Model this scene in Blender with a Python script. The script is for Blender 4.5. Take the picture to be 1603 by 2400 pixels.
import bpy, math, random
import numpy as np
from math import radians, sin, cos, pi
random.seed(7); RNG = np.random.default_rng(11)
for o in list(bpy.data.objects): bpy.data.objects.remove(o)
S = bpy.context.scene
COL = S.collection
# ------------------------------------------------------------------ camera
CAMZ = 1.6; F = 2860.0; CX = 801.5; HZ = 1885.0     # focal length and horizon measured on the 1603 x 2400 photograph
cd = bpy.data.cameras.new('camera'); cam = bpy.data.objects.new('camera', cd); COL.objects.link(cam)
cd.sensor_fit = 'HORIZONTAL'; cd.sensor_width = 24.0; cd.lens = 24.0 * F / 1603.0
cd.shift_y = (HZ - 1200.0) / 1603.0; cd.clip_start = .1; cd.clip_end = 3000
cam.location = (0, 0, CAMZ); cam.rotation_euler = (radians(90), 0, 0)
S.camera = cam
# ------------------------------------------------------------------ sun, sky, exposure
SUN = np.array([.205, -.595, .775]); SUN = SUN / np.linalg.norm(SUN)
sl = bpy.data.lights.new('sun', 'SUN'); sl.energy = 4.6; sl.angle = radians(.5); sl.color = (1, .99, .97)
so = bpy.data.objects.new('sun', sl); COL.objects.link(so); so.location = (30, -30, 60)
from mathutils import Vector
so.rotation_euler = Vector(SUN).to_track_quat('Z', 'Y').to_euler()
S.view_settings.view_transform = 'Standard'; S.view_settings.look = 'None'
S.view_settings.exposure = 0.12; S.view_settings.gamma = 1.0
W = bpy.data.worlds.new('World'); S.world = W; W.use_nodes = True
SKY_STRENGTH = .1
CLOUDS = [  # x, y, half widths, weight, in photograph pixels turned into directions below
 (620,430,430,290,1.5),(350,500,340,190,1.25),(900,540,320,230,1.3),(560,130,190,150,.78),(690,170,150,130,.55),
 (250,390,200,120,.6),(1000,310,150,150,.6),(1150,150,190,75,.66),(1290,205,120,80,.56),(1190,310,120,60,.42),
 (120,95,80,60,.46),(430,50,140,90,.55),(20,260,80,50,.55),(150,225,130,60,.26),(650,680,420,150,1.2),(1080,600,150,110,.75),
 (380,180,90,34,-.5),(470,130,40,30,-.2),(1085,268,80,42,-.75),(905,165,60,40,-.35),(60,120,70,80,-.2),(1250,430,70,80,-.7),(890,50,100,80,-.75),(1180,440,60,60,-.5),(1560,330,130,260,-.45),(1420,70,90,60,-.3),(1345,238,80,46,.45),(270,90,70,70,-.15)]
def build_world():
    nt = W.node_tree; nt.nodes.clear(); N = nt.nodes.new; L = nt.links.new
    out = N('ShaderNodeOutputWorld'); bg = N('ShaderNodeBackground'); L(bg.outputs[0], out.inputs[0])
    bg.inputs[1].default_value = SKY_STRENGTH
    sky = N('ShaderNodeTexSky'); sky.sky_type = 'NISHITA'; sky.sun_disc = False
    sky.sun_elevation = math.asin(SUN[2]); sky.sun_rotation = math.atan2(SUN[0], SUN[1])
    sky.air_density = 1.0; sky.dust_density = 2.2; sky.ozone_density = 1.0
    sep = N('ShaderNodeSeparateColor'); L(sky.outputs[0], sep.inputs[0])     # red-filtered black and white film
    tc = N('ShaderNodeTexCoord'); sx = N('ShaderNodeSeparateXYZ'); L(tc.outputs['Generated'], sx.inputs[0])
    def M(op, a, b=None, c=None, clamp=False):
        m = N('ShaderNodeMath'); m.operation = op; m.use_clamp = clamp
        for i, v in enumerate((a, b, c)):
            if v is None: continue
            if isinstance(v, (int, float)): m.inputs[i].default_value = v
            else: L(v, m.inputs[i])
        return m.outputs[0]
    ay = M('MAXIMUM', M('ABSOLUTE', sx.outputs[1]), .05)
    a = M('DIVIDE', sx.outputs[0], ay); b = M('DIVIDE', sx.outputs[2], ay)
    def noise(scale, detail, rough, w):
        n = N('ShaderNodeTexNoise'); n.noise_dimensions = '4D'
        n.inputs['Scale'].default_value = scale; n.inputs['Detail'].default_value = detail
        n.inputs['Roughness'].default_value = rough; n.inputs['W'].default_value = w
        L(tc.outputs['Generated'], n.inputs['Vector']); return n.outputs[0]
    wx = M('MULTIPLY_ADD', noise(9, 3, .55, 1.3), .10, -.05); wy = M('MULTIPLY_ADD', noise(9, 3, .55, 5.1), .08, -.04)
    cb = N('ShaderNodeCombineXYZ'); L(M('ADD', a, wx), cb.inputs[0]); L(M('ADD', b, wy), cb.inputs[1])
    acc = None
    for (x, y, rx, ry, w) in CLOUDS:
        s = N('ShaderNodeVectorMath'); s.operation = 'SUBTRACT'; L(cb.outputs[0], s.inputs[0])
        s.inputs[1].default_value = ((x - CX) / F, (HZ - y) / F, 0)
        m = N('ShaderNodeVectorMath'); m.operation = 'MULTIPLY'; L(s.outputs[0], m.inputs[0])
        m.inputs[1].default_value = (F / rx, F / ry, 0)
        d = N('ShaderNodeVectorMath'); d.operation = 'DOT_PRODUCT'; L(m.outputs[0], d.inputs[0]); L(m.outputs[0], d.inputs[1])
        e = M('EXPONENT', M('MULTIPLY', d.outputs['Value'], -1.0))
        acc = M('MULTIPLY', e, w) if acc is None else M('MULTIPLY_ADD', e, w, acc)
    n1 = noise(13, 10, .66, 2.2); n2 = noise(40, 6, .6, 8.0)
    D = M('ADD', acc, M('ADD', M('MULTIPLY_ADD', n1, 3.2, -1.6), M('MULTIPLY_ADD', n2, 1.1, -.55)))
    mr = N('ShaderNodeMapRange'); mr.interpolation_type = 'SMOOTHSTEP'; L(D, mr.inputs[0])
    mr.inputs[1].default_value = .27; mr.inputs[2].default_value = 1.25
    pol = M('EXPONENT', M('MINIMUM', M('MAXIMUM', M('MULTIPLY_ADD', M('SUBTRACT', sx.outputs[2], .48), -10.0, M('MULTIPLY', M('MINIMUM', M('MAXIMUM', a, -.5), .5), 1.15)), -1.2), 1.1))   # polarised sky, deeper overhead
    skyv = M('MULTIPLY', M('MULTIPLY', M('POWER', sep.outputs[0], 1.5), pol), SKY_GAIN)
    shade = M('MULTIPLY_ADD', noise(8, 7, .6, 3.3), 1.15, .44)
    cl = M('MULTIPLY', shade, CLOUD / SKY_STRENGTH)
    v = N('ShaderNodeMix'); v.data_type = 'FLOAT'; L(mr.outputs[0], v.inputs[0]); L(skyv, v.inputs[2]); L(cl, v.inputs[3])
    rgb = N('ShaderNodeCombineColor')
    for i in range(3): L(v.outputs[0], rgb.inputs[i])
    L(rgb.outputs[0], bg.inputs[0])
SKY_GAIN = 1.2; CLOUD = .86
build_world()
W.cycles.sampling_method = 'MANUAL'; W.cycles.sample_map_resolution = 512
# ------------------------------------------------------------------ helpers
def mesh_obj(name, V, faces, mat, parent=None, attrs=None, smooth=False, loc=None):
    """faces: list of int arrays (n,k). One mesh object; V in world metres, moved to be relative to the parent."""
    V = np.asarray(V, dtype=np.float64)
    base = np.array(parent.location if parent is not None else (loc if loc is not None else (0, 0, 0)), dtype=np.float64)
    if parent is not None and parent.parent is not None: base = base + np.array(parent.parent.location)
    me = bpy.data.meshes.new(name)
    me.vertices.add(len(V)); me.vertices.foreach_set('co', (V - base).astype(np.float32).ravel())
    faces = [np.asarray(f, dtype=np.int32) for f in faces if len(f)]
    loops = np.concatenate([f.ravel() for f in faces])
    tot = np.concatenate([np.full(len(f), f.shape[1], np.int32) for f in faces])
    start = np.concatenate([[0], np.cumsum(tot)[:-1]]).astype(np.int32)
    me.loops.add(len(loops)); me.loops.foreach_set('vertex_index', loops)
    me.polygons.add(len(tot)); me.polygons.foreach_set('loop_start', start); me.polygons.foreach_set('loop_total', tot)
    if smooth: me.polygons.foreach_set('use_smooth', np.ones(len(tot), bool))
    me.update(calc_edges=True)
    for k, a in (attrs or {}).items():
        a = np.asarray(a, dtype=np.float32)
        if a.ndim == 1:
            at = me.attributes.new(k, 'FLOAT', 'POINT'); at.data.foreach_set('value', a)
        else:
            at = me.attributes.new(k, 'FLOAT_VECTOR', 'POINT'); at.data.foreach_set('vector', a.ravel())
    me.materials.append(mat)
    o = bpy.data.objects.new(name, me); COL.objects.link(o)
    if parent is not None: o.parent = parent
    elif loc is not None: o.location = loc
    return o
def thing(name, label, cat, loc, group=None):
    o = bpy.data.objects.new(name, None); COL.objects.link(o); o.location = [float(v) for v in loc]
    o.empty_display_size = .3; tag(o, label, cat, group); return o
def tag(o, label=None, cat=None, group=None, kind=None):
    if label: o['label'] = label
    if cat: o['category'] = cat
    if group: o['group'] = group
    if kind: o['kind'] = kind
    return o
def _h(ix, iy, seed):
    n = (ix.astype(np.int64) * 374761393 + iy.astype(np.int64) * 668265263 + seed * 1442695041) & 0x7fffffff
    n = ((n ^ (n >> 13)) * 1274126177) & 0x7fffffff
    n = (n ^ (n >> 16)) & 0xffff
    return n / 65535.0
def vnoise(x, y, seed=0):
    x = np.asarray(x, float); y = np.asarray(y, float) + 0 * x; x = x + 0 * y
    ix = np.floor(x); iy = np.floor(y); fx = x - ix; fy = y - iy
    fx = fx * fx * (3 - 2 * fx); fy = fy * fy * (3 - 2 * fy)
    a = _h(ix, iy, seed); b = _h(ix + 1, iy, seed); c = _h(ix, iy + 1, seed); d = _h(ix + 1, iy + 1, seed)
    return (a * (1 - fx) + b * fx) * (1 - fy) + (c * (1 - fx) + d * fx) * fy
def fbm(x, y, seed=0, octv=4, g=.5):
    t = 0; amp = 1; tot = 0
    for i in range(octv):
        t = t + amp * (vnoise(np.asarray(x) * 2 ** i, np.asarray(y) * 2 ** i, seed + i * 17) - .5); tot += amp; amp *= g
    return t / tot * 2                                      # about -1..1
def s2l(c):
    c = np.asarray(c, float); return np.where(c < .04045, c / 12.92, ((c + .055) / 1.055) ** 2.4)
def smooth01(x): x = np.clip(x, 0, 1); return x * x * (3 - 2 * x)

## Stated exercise
In the material above, show every line where the word "scene" turns up.

## Full response
Model this scene in Blender with a Python script. The script is for Blender 4.5. Take the picture to be 1603 by 2400 pixels.
S = bpy.context.scene